Weblog and Idea Spot for Quilters

11 February 2009

Quilting Experimental Bubbles

It was a toss up between the title I chose and "Too Much Spare Time".

I recently designed a quilt (which hasn't been built yet so I can't really show you anything) that I wanted to quilt spheres on. Now you have all probably just stopped and said to yourselves, "but tirane, spheres are 3 dimensional and quilts are only 2 dimensional!" I'm with you on that. I considered things like trapunto which definitely gives a 3D feel to a quilt, but I don't think it would have suited my goals here. Instead I went for the sketcher's solution, shading. I loaded up a piece of boring white on Terpsichore and threaded up a pale color. I outlined a circle and then meandered almost all the way to the center. Then I threaded up a medium shade of the same color and meandered from the outer edge to about halfway into the center. Finally, I put a dark shade of the same color through the needle and meandered just around the outer edge of the circle. I made several of these practise spheres, changing the density of stitches, the size of the meander and the focal point of the sphere.

The only hard part of this technique will sound astoundingly simple-minded to those of you who don't meander, but for those of you who can meander in your sleep, you'll understand. The really tricky part is when you're going over the first meander with the second thread - because you're so inured to the idea that you NEVER CROSS YOUR STITCHES you end up almost following your first meander. Of course, that'd ruin the look, so you have to bravely cross the first lines over and over, pretty much ignoring the first run. It makes you sweat and twitch the first few times, but then you get used to it.

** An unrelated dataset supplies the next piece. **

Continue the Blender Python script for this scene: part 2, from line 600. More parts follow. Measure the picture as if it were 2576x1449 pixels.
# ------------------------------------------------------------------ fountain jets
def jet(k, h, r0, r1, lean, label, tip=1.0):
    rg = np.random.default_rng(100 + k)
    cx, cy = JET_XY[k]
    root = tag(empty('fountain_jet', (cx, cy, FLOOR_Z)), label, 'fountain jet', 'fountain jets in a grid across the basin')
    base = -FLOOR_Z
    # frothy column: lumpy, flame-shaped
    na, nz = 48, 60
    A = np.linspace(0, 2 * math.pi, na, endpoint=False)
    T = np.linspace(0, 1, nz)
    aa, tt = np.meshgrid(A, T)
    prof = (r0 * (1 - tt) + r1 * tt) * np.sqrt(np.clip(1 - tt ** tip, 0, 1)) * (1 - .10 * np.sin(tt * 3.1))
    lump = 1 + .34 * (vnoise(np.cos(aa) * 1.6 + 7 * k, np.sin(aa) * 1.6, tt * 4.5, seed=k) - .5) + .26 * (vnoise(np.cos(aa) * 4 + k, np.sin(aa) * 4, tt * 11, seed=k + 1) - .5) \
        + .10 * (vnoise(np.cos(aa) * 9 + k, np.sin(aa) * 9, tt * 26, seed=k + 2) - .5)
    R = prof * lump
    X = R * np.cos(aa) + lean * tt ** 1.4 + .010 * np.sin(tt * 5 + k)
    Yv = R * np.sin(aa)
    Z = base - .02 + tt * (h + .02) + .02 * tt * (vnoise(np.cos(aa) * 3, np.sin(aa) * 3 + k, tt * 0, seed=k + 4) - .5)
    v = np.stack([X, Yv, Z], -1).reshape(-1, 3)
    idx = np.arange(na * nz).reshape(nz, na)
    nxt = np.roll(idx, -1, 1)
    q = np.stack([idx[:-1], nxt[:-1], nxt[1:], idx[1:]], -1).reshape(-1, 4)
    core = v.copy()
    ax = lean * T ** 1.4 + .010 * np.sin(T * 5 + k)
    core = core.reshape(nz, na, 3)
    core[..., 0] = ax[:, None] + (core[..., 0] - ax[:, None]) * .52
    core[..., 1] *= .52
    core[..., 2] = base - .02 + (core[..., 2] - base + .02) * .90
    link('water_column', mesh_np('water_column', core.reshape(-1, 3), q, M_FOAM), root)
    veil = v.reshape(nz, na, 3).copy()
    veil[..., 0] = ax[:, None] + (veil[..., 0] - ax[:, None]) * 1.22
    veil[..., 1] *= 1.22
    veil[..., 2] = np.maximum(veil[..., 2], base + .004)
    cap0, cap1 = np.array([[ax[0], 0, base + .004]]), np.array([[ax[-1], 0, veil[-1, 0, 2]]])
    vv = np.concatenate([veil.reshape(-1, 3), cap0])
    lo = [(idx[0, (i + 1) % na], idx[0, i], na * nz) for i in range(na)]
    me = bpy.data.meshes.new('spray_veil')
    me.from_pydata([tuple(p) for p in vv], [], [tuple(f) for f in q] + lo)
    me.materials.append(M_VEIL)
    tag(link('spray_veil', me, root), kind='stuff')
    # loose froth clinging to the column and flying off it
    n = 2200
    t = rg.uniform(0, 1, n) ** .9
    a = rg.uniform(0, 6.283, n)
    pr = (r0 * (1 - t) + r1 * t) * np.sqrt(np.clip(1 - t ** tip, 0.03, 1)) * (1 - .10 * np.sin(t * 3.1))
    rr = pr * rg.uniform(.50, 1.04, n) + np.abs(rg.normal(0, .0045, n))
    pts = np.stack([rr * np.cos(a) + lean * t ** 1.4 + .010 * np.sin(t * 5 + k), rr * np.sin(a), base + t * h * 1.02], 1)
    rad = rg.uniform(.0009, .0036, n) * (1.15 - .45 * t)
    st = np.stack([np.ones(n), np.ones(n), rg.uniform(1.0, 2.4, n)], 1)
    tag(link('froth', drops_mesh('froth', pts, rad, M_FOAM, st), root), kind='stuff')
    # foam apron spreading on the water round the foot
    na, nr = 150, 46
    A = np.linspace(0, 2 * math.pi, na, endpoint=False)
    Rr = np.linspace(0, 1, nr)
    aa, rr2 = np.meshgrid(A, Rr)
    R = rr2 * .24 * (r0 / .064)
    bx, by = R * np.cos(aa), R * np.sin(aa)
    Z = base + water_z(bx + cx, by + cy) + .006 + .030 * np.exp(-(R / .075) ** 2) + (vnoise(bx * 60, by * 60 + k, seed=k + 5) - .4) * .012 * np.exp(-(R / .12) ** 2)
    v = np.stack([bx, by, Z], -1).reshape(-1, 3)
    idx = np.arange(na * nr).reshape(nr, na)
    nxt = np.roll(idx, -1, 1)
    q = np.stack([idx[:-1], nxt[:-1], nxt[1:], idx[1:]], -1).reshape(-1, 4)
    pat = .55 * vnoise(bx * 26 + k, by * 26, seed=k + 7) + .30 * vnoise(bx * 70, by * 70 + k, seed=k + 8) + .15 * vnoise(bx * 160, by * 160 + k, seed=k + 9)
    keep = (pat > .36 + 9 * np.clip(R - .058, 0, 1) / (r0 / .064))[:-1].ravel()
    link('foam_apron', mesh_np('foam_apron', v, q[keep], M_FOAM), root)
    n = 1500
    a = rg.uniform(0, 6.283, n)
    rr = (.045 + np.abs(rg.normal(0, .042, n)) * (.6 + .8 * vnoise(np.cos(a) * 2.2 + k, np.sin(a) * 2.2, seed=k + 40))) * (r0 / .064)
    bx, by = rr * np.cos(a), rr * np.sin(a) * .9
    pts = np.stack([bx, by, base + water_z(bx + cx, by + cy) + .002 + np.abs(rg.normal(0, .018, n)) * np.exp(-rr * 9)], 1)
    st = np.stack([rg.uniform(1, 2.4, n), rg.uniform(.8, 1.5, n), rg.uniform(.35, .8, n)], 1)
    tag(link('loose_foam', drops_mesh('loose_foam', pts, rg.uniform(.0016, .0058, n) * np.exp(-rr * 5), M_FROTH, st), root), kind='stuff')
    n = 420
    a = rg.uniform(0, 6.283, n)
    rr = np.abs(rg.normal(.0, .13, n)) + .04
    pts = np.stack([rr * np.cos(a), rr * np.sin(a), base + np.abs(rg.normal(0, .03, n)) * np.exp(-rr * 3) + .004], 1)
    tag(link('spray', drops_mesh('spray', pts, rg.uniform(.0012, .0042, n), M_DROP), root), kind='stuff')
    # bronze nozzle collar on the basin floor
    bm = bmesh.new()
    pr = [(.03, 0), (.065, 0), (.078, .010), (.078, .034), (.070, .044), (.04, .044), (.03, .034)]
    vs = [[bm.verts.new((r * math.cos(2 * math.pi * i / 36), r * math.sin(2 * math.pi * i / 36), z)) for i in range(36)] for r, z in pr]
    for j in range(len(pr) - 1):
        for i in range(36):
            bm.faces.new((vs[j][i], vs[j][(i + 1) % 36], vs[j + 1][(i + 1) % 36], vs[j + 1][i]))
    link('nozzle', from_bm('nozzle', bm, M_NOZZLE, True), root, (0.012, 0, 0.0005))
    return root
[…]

I turned the experimental bubbles into a baby quilt. I don't currently know any babies in need of a quilt, but I'm sure one will turn up. They tend to do that.


  1. That turned out well. You just keep on inspiring the rest of us.

  2. What a great idea! I may have to put that on my to-try list.

  3. WOW you are amazing! Really it does look 3 D, it's like painting!

    Time well spend my friend!

  4. Love it! I think some of your experiments end up being your best work!

  5. Love the quilt. Your creativity in quilting is inspiring. I love the combination of straight lines in the quilting broken up by the "bubbles".